The shelling, in my opinion, is no big deal, and has its own pleasures. Holding them over a bowl, pull from the stem end and pop them open along the seam: the peas will come tumbling out with the gentlest brush of a finger. This is an excellent activity to do with a toddler as it doubles as a game and lesson in learning to count, and also in nature’s variety. How many peas inside? 5, 6, 7, 8? Today I had one pea with 10—a record. It is delightfully unpredictable, as there seems to be a rather imperfect correlation between pod size and pea count. The peas are shiny and pretty; pop one of these spherical seeds in your mouth. Apparently, the act of shelling peas is arousing as well; who knew? In the late 19th century, Harry Breaker Morant wrote in his poem A-shelling Peas:
      Old earth owns many sights to see
      That captivate and please; -
      The most bewitching sight for me
      Is Nell a-shelling peas.
This year’s peas have arrived on schedule, in time for the 4th of July, when they have a long and venerable tradition on the New England table. One would scarcely know that nowadays by looking at the typical 4th of July repast: burgers and dogs, lobster rolls, or ribs and pulled pork do not exactly shout “peas!” for a side dish. But of course, burgers and dogs, lobster rolls, and ribs and pulled pork did not used to be traditional in New England. Poached salmon was. And that was accompanied by boiled potatoes and English peas, and some sort of lemony sauce. Devotee of old traditions that I am, I used to make this myself every year. But frankly, I am not a huge fan of salmon, and who really wants to eat hot side dishes with cold food? For the 4th, I like a good burger, or some grilled (or fried) scallops. And some potato salad.
So have whatever you want (it is, after all, Independence Day), but do mind your peas.
Fourth of July Potato and Pea Salad
This is more the colors of the Mexican than the American flag, but its 4th of July credentials are true-blue.
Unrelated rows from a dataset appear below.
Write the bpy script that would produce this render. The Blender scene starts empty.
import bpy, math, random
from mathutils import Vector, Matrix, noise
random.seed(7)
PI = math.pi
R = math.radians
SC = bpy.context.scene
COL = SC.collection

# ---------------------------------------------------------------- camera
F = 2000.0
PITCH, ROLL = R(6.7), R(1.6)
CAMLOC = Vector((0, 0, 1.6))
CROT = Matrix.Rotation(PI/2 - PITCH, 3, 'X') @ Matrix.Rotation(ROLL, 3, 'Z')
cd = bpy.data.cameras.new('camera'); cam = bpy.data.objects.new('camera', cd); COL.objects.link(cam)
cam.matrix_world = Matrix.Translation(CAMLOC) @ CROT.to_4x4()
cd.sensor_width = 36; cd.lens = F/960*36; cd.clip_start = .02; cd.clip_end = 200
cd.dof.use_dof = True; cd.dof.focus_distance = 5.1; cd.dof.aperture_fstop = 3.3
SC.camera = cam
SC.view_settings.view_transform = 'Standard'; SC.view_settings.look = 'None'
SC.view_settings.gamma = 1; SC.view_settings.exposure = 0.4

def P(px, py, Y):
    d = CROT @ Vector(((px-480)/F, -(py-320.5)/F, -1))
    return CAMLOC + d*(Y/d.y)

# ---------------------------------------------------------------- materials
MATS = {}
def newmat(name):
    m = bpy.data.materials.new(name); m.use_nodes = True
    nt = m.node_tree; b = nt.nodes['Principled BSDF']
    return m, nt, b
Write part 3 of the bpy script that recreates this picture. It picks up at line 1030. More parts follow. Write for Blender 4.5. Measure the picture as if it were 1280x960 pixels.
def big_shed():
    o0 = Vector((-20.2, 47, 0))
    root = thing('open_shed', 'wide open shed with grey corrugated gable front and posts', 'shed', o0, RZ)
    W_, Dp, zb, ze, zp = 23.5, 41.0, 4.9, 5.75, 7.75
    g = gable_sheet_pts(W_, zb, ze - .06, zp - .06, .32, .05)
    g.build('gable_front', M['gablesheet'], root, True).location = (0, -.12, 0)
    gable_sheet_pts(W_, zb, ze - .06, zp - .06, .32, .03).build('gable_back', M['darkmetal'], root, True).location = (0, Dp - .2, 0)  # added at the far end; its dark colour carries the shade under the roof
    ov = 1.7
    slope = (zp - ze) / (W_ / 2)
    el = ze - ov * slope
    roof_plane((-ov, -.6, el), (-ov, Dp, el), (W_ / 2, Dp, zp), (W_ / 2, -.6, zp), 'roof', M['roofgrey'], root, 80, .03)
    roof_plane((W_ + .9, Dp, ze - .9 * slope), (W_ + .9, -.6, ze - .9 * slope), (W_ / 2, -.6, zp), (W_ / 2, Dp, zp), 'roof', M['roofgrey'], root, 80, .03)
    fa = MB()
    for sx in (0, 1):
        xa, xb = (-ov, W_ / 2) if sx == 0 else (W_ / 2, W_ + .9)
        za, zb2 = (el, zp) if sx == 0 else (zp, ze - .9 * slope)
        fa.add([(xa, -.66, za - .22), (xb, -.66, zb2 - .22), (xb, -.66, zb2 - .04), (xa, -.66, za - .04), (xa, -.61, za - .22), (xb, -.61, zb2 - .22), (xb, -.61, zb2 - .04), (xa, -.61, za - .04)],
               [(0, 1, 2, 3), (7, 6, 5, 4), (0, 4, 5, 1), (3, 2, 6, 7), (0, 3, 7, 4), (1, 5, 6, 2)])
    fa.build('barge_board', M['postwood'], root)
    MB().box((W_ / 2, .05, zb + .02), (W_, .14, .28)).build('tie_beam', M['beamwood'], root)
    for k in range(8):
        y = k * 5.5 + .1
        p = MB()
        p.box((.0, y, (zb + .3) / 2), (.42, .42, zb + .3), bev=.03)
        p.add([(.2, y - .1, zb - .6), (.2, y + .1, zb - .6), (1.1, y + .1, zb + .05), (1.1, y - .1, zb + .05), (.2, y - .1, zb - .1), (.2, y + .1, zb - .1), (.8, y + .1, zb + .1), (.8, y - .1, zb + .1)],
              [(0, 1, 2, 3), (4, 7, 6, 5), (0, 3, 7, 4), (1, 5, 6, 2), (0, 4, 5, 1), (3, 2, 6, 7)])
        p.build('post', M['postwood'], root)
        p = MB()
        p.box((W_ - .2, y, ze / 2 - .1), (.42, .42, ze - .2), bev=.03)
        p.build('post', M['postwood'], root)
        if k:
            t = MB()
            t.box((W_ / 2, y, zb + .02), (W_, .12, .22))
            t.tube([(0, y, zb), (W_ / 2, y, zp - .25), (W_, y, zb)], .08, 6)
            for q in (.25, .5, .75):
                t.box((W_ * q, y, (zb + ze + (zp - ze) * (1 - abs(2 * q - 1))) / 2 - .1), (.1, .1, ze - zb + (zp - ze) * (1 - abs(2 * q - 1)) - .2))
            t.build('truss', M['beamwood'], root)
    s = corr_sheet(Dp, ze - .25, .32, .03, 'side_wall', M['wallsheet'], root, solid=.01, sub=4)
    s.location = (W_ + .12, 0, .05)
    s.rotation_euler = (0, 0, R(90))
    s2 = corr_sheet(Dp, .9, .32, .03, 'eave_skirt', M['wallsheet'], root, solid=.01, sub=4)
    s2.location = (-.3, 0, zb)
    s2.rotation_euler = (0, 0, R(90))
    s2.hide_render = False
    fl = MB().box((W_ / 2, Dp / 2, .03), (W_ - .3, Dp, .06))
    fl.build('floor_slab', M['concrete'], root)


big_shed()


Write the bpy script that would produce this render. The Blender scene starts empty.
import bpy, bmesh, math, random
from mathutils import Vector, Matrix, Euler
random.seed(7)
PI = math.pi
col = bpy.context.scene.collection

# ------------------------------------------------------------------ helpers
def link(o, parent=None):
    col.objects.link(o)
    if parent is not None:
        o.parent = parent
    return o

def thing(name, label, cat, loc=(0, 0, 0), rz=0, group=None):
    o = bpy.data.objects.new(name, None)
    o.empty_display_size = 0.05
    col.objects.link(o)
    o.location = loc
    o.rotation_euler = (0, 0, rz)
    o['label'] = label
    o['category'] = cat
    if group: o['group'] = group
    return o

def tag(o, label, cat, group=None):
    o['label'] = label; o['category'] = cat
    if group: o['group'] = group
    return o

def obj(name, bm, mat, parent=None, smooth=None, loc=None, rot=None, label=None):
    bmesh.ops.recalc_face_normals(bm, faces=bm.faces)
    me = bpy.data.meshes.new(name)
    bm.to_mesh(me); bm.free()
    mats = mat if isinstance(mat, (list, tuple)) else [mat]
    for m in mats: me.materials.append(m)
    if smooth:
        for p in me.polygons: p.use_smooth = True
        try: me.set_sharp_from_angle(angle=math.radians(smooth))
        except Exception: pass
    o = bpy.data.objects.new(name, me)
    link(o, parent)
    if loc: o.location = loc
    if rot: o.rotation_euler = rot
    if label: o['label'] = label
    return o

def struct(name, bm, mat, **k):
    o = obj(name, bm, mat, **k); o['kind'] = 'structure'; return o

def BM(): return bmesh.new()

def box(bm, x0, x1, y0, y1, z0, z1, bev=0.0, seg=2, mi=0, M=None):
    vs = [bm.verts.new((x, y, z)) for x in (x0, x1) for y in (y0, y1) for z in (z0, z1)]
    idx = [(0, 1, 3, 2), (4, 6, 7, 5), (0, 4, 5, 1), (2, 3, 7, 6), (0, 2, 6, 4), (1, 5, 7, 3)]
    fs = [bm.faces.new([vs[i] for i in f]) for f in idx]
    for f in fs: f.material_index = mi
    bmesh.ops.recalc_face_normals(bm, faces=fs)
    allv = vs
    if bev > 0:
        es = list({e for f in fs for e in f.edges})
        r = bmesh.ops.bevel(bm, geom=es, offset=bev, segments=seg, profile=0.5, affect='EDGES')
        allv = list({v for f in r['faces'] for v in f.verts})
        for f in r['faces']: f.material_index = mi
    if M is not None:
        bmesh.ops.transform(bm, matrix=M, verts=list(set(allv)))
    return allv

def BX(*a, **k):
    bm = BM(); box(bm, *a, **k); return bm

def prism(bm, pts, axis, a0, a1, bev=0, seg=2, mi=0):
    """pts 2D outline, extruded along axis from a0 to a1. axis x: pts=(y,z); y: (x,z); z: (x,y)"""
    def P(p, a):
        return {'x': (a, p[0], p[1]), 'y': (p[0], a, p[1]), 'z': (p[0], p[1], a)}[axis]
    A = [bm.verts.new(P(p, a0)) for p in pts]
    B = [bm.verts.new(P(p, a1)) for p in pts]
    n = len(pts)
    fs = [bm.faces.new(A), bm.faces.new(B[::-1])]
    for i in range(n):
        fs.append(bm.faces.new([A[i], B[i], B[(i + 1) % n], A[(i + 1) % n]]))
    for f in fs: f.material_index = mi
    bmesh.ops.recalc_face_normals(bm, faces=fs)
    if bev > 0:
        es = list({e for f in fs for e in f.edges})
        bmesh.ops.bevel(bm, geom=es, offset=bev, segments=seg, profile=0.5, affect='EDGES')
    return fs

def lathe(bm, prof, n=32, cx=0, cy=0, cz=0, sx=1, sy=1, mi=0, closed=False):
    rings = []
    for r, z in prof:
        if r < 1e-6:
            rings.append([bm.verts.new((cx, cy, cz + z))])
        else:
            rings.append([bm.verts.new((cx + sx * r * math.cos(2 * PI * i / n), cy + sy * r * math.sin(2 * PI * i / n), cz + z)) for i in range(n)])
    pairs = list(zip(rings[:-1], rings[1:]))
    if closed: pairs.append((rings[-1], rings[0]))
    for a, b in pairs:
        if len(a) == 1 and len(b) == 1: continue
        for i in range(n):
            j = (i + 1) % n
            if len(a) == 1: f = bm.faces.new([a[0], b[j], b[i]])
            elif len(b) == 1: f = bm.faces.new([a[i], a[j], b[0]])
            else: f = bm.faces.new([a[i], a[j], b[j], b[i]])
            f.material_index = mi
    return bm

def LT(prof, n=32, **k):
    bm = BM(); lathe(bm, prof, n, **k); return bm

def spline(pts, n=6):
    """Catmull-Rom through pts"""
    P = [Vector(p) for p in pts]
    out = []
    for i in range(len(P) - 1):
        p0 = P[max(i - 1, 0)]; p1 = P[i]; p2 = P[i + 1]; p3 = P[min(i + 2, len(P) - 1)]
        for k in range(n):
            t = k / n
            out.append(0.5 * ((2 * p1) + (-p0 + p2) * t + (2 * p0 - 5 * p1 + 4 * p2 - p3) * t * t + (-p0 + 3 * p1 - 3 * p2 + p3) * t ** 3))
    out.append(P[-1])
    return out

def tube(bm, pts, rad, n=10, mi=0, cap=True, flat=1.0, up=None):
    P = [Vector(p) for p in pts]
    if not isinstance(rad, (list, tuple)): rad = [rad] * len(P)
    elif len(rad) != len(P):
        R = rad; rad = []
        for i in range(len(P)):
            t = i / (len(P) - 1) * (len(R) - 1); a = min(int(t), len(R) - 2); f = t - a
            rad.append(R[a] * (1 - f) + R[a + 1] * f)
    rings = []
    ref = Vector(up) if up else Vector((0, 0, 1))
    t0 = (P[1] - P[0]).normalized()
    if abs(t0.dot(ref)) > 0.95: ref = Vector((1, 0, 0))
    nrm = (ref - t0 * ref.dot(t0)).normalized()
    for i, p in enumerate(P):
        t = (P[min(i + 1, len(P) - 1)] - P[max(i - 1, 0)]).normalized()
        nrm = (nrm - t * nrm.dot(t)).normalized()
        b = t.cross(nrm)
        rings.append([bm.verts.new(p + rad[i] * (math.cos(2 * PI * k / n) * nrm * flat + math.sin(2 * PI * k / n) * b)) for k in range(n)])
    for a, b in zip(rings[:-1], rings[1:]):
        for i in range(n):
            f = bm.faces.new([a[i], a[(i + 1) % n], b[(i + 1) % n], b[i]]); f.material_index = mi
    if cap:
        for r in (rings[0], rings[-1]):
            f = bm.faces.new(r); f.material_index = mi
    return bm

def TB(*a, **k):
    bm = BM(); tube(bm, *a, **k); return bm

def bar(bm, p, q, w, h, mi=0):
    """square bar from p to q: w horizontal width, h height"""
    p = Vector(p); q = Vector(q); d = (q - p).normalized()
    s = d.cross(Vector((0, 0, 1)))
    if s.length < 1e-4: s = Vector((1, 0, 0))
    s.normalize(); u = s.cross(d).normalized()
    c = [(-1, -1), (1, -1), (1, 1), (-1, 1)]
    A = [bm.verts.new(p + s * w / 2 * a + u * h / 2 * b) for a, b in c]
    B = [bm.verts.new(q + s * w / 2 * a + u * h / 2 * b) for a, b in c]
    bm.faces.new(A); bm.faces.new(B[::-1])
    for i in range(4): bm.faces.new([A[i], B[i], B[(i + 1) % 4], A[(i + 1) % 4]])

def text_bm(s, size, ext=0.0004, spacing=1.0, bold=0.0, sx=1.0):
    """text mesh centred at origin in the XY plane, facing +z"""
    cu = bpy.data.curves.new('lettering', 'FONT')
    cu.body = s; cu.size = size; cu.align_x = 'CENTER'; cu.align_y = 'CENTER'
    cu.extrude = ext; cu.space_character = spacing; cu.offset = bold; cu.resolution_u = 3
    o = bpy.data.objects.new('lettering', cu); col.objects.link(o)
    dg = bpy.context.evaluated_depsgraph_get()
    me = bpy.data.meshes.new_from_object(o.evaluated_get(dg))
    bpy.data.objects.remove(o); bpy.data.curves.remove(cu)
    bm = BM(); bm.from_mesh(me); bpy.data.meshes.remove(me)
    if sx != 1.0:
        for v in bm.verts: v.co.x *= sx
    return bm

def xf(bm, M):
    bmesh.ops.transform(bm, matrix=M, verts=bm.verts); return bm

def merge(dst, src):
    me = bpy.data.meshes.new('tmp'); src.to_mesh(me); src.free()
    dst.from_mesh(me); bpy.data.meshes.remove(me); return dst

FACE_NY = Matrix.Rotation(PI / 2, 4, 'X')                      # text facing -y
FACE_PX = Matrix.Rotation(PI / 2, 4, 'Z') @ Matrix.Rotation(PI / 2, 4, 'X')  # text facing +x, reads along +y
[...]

The garlicky mayonnaise sauce bears some resemblance in flavor to aioli, which you could use, but this is lighter and more subtle. And has the lemon. Serves 2-3.Peas shelled
1 lb small red-skin potatoes
1 cup shelled fresh English peas
½ c homemade or good-quality commercial mayonnaise such as Hellman’s®
1 tea extra-virgin olive oil
1-2 large, fresh garlic clove, peeled and smashed
2 T fresh-squeezed lemon juice (about ½ large lemon)
1/8 tea salt
7 or 8 twists of freshly ground black pepper
1 scallion, finely sliced, for garnish
Shell the peas as soon before cooking as possible. Blanch them in boiling water for about 3 minutes; do not overcook. Pour into a strainer, run cold water over, and let drain  thoroughly.
Cut the potatoes in half (quarters if large) and boil until tender; they will slide off a knife inserted in the center, but will not fall apart. Depending on the size and age of your potatoes, this could take 15-25 minutes.
While the potatoes are cooking, put the mayonnaise in a bowl and add the whole smashed garlic clove(s), salt, and pepper; stir and set aside for at least 20 minutes.
Drain the potatoes. Fish out the garlic from the mayonnaise. Add the 2 T of lemon juice; it is a lot, and you can use less if you want, but I like it for this. The mayonnaise will thin considerably. When the potatoes are cool enough to handle but still warm, slice them into the sauce, and toss gently with a wooden spoon or rubber spatula. Add the peas and toss. It will be saucy, suitable for accompanying poached or grilled fish or shellfish. Or burgers.
Let sit on the counter for 30 minutes or so before serving; to repeat my mantra: do not refrigerate. Just before serving, taste for seasoning, adding additional salt and pepper to taste, and sprinkle with the scallion and/or, if you wish, finely minced parsley or a little mint. Refrigerate any leftovers and bring to cool room temperature again before eating; the peas will have lost some of their bright green color from the acid.